On a different note, look at the Koch brothers, for example, they plan to just buy the White House in 2016. Imagine, putting resources together to secure nearly one billion dollars to try to buy the White House, does that ever tell anyone how seriously fucked up we have become.



 

Hoppy

(3,595 posts)
13. But the rube in the voting booth, wearing his NRA jacket doesn't get it.
Thu Feb 5, 2015, 09:41 AM
Feb 2015

He is voting for NRA, against gays, against abortion, against Big Gub'mint and so forth. He doesn't get that the gun ad he saw last week was paid for by Kock. He doesn't get that Kock doesn't give a shit about guns... rather, they want deregulation.

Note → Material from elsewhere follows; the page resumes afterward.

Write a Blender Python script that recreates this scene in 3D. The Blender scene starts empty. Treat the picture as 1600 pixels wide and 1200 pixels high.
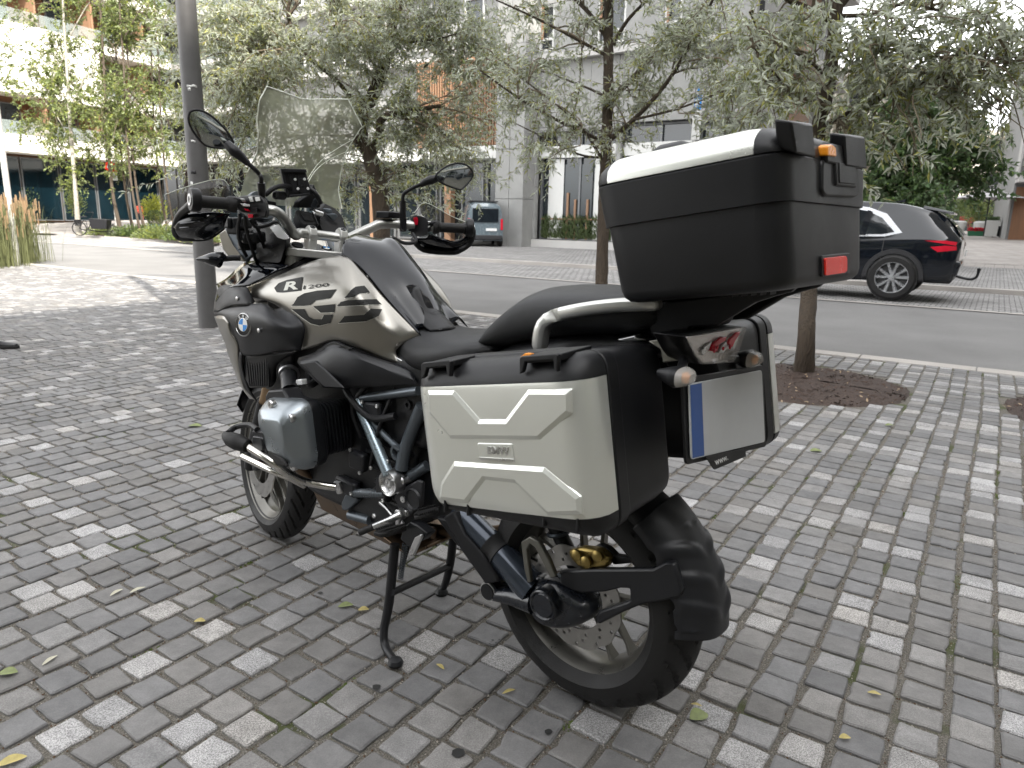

He doesn't know that the Kock's don't care about gays or fetuses. They care about free trade, the pipeline and getting rid of EPA. All the rubes see is the ad, "Tell Democratic congressman '......' to keep his hands off our guns."

CrispyQ

(36,461 posts)
16. I see another bipartisan taxpayer bailout in the near future.
Thu Feb 5, 2015, 12:15 PM
Feb 2015

Like around 2016 at the changing of the guard. Just like last time, both parties will support it & we will be told it's the only way to keep everything from crashing & that it's for our own good. Wonder how big the Wall St. bonuses will be this time?

One_Life_To_Give

(6,036 posts)
18. Why deleverage when losses can be Socialized?
Fri Feb 6, 2015, 02:33 PM
Feb 2015

Privatization of Profits with Socialization of losses. What's not to love.